4 Work-Arounds When A Tenant Applicant Doesn't Have Strong Credit History

While every landlord dreams of having a tenant with great credit history and awesome references, there's a good chance that you find someone who's just starting out and doesn't have a strong credit background. Weak credit histories have become a fairly common phenomenon in recent times, with banks and lenders pushing out more loans than people can repay. Or perhaps your tenant is a student with a part-time job who doesn’t have a credit history -- yet. That doesn't mean you should completely write an applicant off. A weak credit history doesn’t mean that your tenant is going to default on payment. Everyone deserves to start somewhere, don't they? As a responsible landlord, here are some workarounds when your tenant applicant doesn't have a strong credit history.


Background Checks
Background checks are the most important part of the tenancy selection process, regardless of credit scores. And when a person has a weak credit history, it becomes supremely important to do a thorough background check to understand the situation fully. Why is the credit history bad? Is it because he lost a lot of money gambling and had to borrow? Or did he have to borrow money to aid his sick wife? The reasons behind a weak credit history can influence your decision dramatically. If there are genuinely good reasons, you can take a leap of faith and allow residence -- and thorough background checks will help you do just that.


Character References
Another important part of screening is to ask for multiple character references. So while you may ask tenants with good credit histories for one or two references, you can ask your poor-credit-history applicant for multiple references to strengthen her application. And don’t forget to call every reference to get a better idea of your potential tenant. Is she honest enough to trust despite her credit history? Does her story fall in line with what references say about her? Character references are excellent when it comes to setting good and bad applicants apart. The best references are previous landlords.


Ask for a Guarantor
If you have decided to rent to a tenant, despite bad credit history for reasons that are well established, you can add another layer of monetary protection for yourself by asking your tenant to get a guarantor for the rent. The guarantor will sign a guaranteed rental agreement, which means that they will pay the rent if your tenant can't. A guarantor with a clean history of credit will need to meet a set of requirements, but this is usually a great way to ensure that your rent is safe, and it is an opportunity to give your tenant a chance without putting your money at risk. Many tenants with poor credit histories may jump at this opportunity because they are unlikely to find homes elsewhere.


Working Deal
If your tenant has poor credit history, perhaps he’ll be up to doing some chores in exchange for a better rental deal -- and you’ll be able to get some maintenance work done without having to pay the professionals a fortune.

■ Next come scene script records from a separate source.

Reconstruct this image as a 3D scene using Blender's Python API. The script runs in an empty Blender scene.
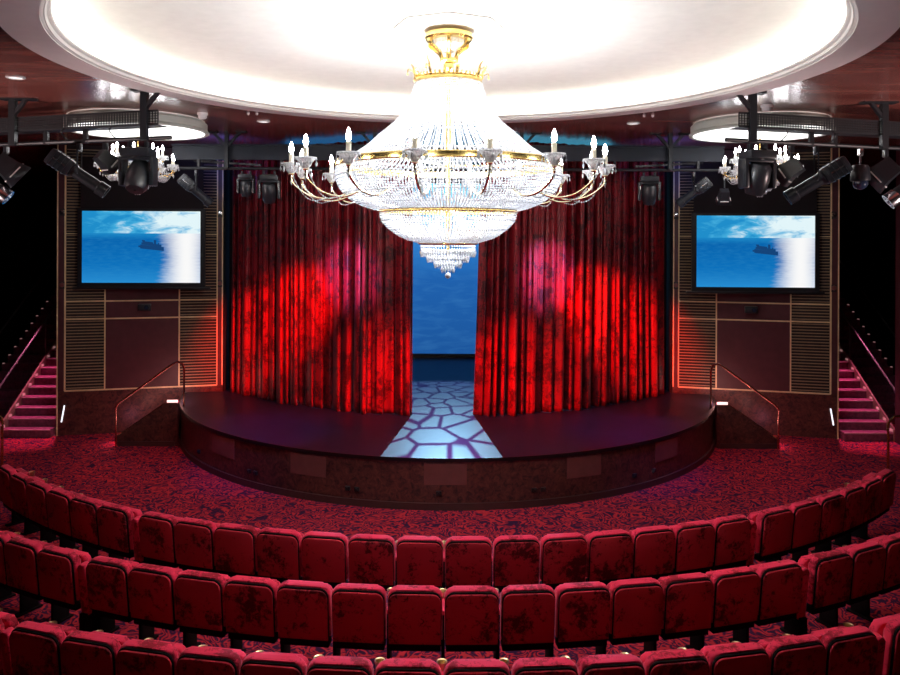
import bpy, bmesh, math, random
from mathutils import Vector, Matrix
random.seed(7)
PI = math.pi
C = bpy.context.scene.collection
CAMY, CAMZ, F = -18.1, 4.38, 750.0      # camera stands on the balcony, 4.38 m up, 18.1 m from the centre of the stage circle


def at(px, py, Z):
    """point at distance Z in front of the balcony"""
    py = py - 0.004 * (px - 448)
    return Vector(((px - 448) * Z / F, Z + CAMY, CAMZ - (py - 237) * Z / F))


# ------------------------------------------------------------------ materials
class N:
    def __init__(s, m):
        s.t = m.node_tree
        s.n = s.t.nodes
        s.l = s.t.links

    def new(s, kind, **kw):
        o = s.n.new(kind)
        for k, v in kw.items():
            setattr(o, k, v)
        return o

    def put(s, sock, v):
        if isinstance(v, bpy.types.NodeSocket):
            s.l.new(v, sock)
        else:
            sock.default_value = v

    def m(s, op, a, b=0.0, c=0.0, clamp=False):
        o = s.new('ShaderNodeMath', operation=op, use_clamp=clamp)
        s.put(o.inputs[0], a)
        s.put(o.inputs[1], b)
        s.put(o.inputs[2], c)
        return o.outputs[0]

    def ramp(s, fac, stops, interp='LINEAR'):
        o = s.new('ShaderNodeValToRGB')
        s.put(o.inputs[0], fac)
        cr = o.color_ramp
        cr.interpolation = interp
        while len(cr.elements) < len(stops):
            cr.elements.new(0.5)
        for e, (p, c) in zip(cr.elements, stops):
            e.position = p
            e.color = (*c, 1) if len(c) == 3 else c
        return o.outputs[0]

    def mix(s, fac, a, b, blend='MIX'):
        o = s.new('ShaderNodeMix', data_type='RGBA', blend_type=blend)
        s.put(o.inputs[0], fac)
        s.put(o.inputs[6], a if isinstance(a, bpy.types.NodeSocket) else (*a, 1))
        s.put(o.inputs[7], b if isinstance(b, bpy.types.NodeSocket) else (*b, 1))
        return o.outputs[2]

    def coord(s, which='Object', scale=(1, 1, 1), loc=(0, 0, 0)):
        tc = s.new('ShaderNodeTexCoord')
        mp = s.new('ShaderNodeMapping')
        s.l.new(tc.outputs[which], mp.inputs[0])
        mp.inputs['Scale'].default_value = scale
        mp.inputs['Location'].default_value = loc
        return mp.outputs[0]

    def noise(s, vec, scale, detail=3.0, rough=0.55, dist=0.0, w=None):
        o = s.new('ShaderNodeTexNoise')
        if w is not None:
            o.noise_dimensions = '4D'
            s.put(o.inputs['W'], w)
        s.l.new(vec, o.inputs['Vector'])
        o.inputs['Scale'].default_value = scale
        o.inputs['Detail'].default_value = detail
        o.inputs['Roughness'].default_value = rough
        o.inputs['Distortion'].default_value = dist
        return o.outputs[0]


def new_mat(name):
    m = bpy.data.materials.new(name)
    m.use_nodes = True
    return m, N(m), m.node_tree.nodes['Principled BSDF']


def plain(name, col, rough=0.5, metal=0.0, var=0.12, scale=6.0, spec=0.5, coat=0.0):
    """a colour with slight procedural unevenness"""
    m, n, b = new_mat(name)
    v = n.noise(n.coord(), scale, 3)
    lo = tuple(c * (1 - var) for c in col)
    hi = tuple(min(1, c * (1 + var)) for c in col)
    n.l.new(n.ramp(v, [(0.3, lo), (0.7, hi)]), b.inputs['Base Color'])
    b.inputs['Roughness'].default_value = rough
    b.inputs['Metallic'].default_value = metal
    b.inputs['Specular IOR Level'].default_value = spec
    b.inputs['Coat Weight'].default_value = coat
    return m


def emit(name, col, strength):
    m, n, b = new_mat(name)
    b.inputs['Base Color'].default_value = (*[min(0.8, c) for c in col], 1)
    b.inputs['Emission Color'].default_value = (*col, 1)
    b.inputs['Emission Strength'].default_value = strength
    return m


def velvet(name, base, dark, scale, thr, sheen, blot=0.0):
    """crushed velvet: dark nap patches that differ from piece to piece"""
    m, n, b = new_mat(name)
    oi = n.new('ShaderNodeObjectInfo')
    w = n.m('MULTIPLY', oi.outputs['Random'], 90.0)
    co = n.coord()
    a = n.noise(co, scale, 5, 0.65, 0.6, w)
    f = n.noise(co, scale * 5, 3, 0.6, 0.3, w)
    big = n.noise(co, scale * 0.22, 2, 0.5, 0.0, w)
    t = n.m('ADD', a, n.m('MULTIPLY', n.m('SUBTRACT', f, 0.5), 0.35))
    t = n.m('ADD', t, n.m('MULTIPLY', n.m('SUBTRACT', big, 0.5), 0.9))
    k = n.ramp(t, [(thr - 0.06, (0, 0, 0)), (thr + 0.07, (1, 1, 1))])
    n.l.new(n.mix(k, dark, base), b.inputs['Base Color'])
    b.inputs['Roughness'].default_value = 0.85
    b.inputs['Specular IOR Level'].default_value = 0.15
    b.inputs['Sheen Weight'].default_value = sheen
    b.inputs['Sheen Roughness'].default_value = 0.35
    b.inputs['Sheen Tint'].default_value = (1.0, 0.25, 0.32, 1)
    return m


M = {}
M['black'] = plain('black_metal', (0.012, 0.013, 0.016), 0.45, 0.0)
M['truss'] = plain('truss_black', (0.009, 0.012, 0.016), 0.5)
M['beam'] = plain('beam_navy', (0.006, 0.011, 0.022), 0.6)
M['gear'] = plain('fixture_black', (0.018, 0.021, 0.027), 0.33)
M['lens'] = plain('lens_glass', (0.02, 0.03, 0.06), 0.08, 0.0, spec=0.9)
M['chrome'] = plain('chrome', (0.75, 0.76, 0.8), 0.2, 1.0)
M['gold'] = plain('brass_gold', (0.82, 0.58, 0.2), 0.25, 1.0, var=0.25, scale=20)
M['palegold'] = plain('pale_gold', (0.9, 0.76, 0.52), 0.25, 1.0)
M['railsteel'] = plain('rail_steel', (0.10, 0.09, 0.09), 0.5, 0.2)
M['goldtrim'] = plain('gold_trim', (0.80, 0.62, 0.36), 0.4, 0.2)
M['copper'] = plain('copper_rail', (0.75, 0.42, 0.3), 0.22, 1.0)
M['wallblack'] = plain('black_wall', (0.006, 0.005, 0.006), 0.9)
M['maroon'] = plain('maroon_panel', (0.07, 0.017, 0.024), 0.45)
M['slat'] = plain('slat_bronze', (0.34, 0.24, 0.145), 0.45, 0.2)
M['slatback'] = plain('slat_recess', (0.02, 0.012, 0.012), 0.8)
M['plaster'] = plain('white_plaster', (0.80, 0.775, 0.735), 0.85, var=0.03)
M['soffit'] = plain('soffit_plaster', (0.82, 0.77, 0.77), 0.6, var=0.02)
M['deck'] = plain('stage_deck', (0.011, 0.010, 0.03), 0.42, var=0.3, scale=3, spec=0.3)
M['lip'] = plain('deck_lip', (0.005, 0.004, 0.006), 0.4)
M['kick'] = plain('kickboard', (0.06, 0.02, 0.02), 0.5)
M['hatch'] = plain('hatch_maroon', (0.16, 0.045, 0.045), 0.5)
M['blackdrape'] = plain('black_drape', (0.01, 0.006, 0.008), 0.9)
M['seatshell'] = plain('seat_shell_black', (0.006, 0.002, 0.003), 0.85, spec=0.15)
M['seatback'] = velvet('seat_velvet', (0.50, 0.026, 0.046), (0.10, 0.007, 0.012), 16, 0.41, 0.25)
M['seatpad'] = velvet('seat_velvet_lit', (0.80, 0.034, 0.09), (0.30, 0.010, 0.024), 18, 0.42, 0.8)  # same velvet, paler: light on the seat tops painted into the colour
M['curtain'] = velvet('curtain_velvet', (0.23, 0.005, 0.012), (0.05, 0.002, 0.005), 17, 0.45, 0.2)
M['curtain'].node_tree.nodes['Principled BSDF'].inputs['Roughness'].default_value = 0.42
M['curtain'].node_tree.nodes['Principled BSDF'].inputs['Specular IOR Level'].default_value = 0.32
_b = M['curtain'].node_tree.nodes['Principled BSDF']
_b.inputs['Sheen Tint'].default_value = (0.95, 0.7, 0.95, 1)
_b.inputs['Sheen Roughness'].default_value = 0.25
M['brass'] = plain('cup_brass', (0.78, 0.6, 0.34), 0.3, 1.0)
M['treads'] = plain('tread_carpet', (0.20, 0.035, 0.085), 0.9, var=0.4, scale=14)
M['nosing'] = plain('step_nosing', (0.62, 0.30, 0.38), 0.5)
M['stringer'] = plain('stringer_bronze', (0.42, 0.24, 0.2), 0.35, 0.5)
M['crystal_glass'] = None
M['white'] = plain('white_plastic', (0.8, 0.8, 0.8), 0.4)
M['sleeve'] = plain('candle_sleeve', (0.85, 0.78, 0.62), 0.5)
M['drumside'] = plain('drum_side', (0.52, 0.55, 0.5), 0.7, var=0.03)


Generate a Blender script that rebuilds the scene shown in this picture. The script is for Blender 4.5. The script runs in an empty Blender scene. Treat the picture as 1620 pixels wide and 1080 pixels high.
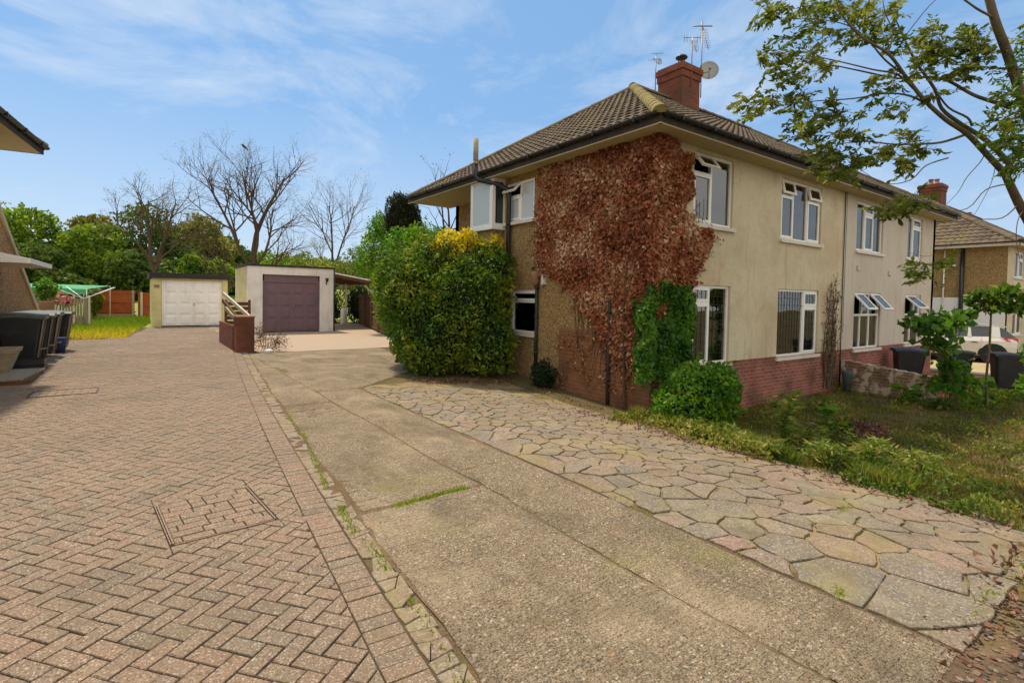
import bpy, math, random
import numpy as np
from mathutils import Vector, Matrix, noise
R=math.radians
sc=bpy.context.scene
COL=sc.collection
rng=random.Random(7); nr=np.random.RandomState(11)
# ---------------------------------------------------------------- camera
CF,CCY,CCX,CP,CR,CYAW,CH=820.,496.,810.,.031,.018,.627,1.76
_f=Vector((math.sin(CYAW)*math.cos(CP),math.cos(CYAW)*math.cos(CP),-math.sin(CP)))
_r=Vector((math.cos(CYAW),-math.sin(CYAW),0)); _u=_r.cross(_f)
AR=_r*math.cos(CR)+_u*math.sin(CR); AU=-_r*math.sin(CR)+_u*math.cos(CR); AF=_f
cam=bpy.data.cameras.new('camera'); co=bpy.data.objects.new('camera',cam); COL.objects.link(co)
m=Matrix.Identity(4)
for i in range(3): m[i][0]=AR[i]; m[i][1]=AU[i]; m[i][2]=-AF[i]
m[2][3]=CH; co.matrix_world=m
cam.sensor_width=36; cam.lens=CF/1620*36; cam.shift_y=-(540-CCY)/1620; cam.clip_start=.05; cam.clip_end=2000
sc.camera=co
def at(x,y,D):      # a world point seen along a direction, D metres deep
    return Vector((0,0,CH))+(AR*(x-CCX)-AU*(y-CCY)+AF*CF)*(D/CF)
# ---------------------------------------------------------------- light
SEL,SAZ=R(61),R(-7)
S=Vector((math.sin(SAZ)*math.cos(SEL),math.cos(SAZ)*math.cos(SEL),math.sin(SEL)))
w=bpy.data.worlds.new('World'); sc.world=w; w.use_nodes=True
nt=w.node_tree; N=nt.nodes; Lk=nt.links; N.clear()
out=N.new('ShaderNodeOutputWorld'); bg=N.new('ShaderNodeBackground'); sky=N.new('ShaderNodeTexSky')
sky.sky_type='NISHITA'; sky.sun_disc=False; sky.sun_elevation=SEL; sky.sun_rotation=SAZ; sky.air_density=1.0; sky.dust_density=.6; sky.ozone_density=1.6
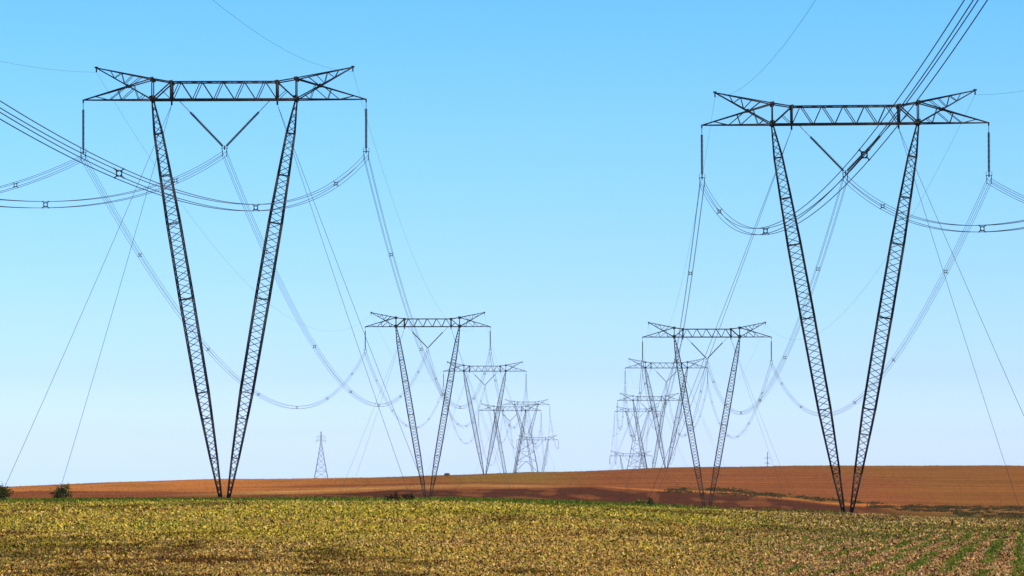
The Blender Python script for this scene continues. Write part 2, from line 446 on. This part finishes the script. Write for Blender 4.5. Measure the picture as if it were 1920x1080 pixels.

For example, a qualified plumber tenant can help solve plumbing issues. Strike a deal to lower his rent. This way your tenant is comfortable paying you on time, and you have a plumber, electrician, or maintenance guy on retainer in case of any emergencies. This could save you hundreds of dollars in repair fees.
Remember that not every tenant with good credit history is a good tenant. Sometimes people with poor credit histories could be better tenants than you ever expected -- so don't rule them out.